*Given problem:* Print the first line of the material below and each line after it, exactly as written, ending with the line that contains "C = scene.collection".
##############################
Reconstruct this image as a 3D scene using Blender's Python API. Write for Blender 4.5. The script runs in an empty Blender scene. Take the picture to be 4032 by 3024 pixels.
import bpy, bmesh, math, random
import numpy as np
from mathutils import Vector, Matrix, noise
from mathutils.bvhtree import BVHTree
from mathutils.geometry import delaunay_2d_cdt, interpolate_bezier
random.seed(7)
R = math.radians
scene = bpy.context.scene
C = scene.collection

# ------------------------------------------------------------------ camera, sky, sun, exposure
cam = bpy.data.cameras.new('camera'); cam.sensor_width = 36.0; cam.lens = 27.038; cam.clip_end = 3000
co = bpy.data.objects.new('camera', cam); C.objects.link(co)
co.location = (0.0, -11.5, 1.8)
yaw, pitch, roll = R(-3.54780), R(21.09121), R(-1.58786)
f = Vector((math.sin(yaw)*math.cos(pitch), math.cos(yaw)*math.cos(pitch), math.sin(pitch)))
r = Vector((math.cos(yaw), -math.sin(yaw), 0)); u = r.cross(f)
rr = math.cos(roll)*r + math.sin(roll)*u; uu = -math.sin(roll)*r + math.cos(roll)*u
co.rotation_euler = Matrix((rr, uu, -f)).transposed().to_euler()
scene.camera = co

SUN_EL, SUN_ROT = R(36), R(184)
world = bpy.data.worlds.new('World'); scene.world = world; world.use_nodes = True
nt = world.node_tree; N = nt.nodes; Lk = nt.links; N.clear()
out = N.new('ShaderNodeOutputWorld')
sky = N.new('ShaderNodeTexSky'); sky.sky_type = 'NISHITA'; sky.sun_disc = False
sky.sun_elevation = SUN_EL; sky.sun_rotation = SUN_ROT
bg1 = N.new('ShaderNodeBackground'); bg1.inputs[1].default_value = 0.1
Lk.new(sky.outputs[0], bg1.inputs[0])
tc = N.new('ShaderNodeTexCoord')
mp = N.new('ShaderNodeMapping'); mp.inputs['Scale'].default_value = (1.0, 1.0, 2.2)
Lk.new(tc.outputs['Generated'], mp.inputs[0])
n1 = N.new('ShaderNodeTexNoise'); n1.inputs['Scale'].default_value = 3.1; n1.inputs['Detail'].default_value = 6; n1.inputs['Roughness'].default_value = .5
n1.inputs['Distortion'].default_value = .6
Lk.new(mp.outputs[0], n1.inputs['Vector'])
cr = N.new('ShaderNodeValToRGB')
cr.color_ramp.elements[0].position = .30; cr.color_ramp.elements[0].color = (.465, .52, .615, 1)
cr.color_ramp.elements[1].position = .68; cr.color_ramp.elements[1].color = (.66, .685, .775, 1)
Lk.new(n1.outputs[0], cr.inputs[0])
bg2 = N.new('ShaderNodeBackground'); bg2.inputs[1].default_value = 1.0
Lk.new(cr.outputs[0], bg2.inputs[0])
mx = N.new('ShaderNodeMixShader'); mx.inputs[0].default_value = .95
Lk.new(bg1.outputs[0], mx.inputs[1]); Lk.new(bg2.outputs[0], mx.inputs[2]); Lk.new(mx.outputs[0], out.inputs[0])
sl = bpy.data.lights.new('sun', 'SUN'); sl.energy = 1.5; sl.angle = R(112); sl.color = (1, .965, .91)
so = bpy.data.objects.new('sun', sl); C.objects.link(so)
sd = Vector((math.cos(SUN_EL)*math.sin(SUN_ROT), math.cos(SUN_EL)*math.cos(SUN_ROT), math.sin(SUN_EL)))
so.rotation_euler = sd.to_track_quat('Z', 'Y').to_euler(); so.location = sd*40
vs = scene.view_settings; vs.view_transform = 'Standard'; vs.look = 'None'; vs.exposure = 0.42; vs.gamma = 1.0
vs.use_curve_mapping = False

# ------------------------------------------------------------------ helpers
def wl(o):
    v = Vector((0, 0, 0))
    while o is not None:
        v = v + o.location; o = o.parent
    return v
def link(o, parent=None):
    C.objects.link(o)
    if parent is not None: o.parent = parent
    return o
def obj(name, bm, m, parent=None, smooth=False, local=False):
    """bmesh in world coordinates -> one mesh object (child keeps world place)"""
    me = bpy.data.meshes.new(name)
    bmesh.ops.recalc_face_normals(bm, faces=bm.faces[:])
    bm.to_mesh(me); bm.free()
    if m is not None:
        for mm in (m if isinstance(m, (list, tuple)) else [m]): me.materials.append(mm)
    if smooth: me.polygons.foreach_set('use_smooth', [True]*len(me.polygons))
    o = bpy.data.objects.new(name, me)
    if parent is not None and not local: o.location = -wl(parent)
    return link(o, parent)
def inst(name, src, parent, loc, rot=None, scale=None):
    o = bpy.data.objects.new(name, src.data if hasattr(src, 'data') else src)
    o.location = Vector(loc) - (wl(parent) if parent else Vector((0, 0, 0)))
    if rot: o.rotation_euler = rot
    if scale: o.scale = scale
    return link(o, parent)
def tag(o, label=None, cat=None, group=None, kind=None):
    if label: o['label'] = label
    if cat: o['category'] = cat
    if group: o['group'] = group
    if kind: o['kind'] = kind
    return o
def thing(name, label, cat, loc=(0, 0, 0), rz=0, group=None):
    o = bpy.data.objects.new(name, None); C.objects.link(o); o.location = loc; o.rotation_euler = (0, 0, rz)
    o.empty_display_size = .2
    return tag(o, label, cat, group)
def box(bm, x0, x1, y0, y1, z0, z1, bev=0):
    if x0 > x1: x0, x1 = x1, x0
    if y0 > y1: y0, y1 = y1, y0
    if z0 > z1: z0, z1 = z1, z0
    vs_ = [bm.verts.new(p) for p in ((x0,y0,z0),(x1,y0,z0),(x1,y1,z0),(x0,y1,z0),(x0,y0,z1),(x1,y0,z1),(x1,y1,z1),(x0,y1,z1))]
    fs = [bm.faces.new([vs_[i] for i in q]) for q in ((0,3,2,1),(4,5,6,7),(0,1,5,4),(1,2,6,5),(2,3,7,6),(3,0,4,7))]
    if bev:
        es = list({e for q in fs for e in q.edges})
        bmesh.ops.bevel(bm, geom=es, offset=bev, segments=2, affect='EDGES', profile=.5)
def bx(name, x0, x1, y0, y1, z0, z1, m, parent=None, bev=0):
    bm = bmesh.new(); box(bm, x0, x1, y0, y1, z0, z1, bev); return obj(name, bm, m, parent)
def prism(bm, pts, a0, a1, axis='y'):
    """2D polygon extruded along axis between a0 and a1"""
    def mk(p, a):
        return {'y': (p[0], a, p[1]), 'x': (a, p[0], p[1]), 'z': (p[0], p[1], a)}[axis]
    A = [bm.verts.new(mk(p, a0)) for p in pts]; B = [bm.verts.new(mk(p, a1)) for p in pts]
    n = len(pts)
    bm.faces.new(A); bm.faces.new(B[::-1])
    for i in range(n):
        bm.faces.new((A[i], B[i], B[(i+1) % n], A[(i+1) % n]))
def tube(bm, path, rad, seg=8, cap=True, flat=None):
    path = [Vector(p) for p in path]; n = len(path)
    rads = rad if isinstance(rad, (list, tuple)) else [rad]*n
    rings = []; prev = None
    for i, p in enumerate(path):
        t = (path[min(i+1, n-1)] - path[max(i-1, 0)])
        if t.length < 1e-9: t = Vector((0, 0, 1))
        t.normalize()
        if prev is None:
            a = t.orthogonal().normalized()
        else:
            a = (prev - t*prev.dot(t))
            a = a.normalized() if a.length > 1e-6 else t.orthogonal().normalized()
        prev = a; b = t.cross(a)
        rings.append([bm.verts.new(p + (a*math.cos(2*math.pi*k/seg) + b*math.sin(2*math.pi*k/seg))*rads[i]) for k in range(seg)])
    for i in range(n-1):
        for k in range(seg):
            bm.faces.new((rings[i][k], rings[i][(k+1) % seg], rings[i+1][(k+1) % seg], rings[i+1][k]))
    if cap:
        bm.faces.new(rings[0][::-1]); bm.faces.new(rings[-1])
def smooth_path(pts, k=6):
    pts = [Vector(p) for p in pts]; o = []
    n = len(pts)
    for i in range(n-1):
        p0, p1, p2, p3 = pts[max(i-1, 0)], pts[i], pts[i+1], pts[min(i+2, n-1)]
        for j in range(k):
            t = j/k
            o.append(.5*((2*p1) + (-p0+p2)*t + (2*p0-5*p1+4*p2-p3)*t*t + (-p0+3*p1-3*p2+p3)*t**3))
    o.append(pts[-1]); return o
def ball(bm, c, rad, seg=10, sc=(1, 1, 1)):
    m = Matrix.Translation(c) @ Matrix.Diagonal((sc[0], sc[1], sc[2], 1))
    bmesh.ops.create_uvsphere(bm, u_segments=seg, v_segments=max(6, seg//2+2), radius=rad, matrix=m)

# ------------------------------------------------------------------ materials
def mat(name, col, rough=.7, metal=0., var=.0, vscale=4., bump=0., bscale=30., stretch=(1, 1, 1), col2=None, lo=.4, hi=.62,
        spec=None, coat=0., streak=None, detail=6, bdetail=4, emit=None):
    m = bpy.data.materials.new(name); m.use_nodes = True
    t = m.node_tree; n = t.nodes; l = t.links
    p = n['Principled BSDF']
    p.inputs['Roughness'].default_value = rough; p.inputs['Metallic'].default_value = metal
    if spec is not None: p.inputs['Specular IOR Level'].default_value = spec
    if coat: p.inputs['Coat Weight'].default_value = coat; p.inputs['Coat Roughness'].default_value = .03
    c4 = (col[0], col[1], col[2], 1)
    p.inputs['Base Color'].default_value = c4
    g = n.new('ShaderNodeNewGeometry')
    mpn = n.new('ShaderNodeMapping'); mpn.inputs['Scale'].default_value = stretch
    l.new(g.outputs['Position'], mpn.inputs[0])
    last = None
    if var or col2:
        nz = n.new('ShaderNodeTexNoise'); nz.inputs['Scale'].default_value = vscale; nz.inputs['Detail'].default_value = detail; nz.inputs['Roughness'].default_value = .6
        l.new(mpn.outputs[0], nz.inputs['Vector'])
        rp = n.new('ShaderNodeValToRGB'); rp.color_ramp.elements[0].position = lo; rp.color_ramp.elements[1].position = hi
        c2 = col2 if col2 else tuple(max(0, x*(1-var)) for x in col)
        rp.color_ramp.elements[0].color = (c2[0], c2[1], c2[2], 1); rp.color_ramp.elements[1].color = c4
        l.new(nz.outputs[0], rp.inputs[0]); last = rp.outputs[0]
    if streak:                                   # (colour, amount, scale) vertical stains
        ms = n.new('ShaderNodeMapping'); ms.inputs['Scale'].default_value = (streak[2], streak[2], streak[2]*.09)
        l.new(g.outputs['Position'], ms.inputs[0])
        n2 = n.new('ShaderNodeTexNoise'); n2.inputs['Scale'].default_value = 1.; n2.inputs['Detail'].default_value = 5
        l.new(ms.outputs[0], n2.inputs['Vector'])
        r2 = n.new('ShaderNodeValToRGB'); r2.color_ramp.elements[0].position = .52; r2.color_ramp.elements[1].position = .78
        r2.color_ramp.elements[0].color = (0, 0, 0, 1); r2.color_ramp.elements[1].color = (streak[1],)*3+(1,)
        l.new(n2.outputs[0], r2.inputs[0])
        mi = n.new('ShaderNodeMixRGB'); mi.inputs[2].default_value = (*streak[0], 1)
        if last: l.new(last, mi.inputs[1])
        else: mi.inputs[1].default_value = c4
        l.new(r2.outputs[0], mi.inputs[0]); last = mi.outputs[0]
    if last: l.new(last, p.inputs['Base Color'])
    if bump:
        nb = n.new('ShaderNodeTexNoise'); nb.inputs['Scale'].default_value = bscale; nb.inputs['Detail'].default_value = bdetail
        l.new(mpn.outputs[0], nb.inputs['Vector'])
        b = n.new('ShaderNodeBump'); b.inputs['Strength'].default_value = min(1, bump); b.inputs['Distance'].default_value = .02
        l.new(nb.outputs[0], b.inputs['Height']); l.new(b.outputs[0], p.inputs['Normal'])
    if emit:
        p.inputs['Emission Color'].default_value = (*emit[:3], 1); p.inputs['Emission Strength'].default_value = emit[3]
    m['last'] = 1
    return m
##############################
*Exercise output:*
Reconstruct this image as a 3D scene using Blender's Python API. Write for Blender 4.5. The script runs in an empty Blender scene. Take the picture to be 4032 by 3024 pixels.
import bpy, bmesh, math, random
import numpy as np
from mathutils import Vector, Matrix, noise
from mathutils.bvhtree import BVHTree
from mathutils.geometry import delaunay_2d_cdt, interpolate_bezier
random.seed(7)
R = math.radians
scene = bpy.context.scene
C = scene.collection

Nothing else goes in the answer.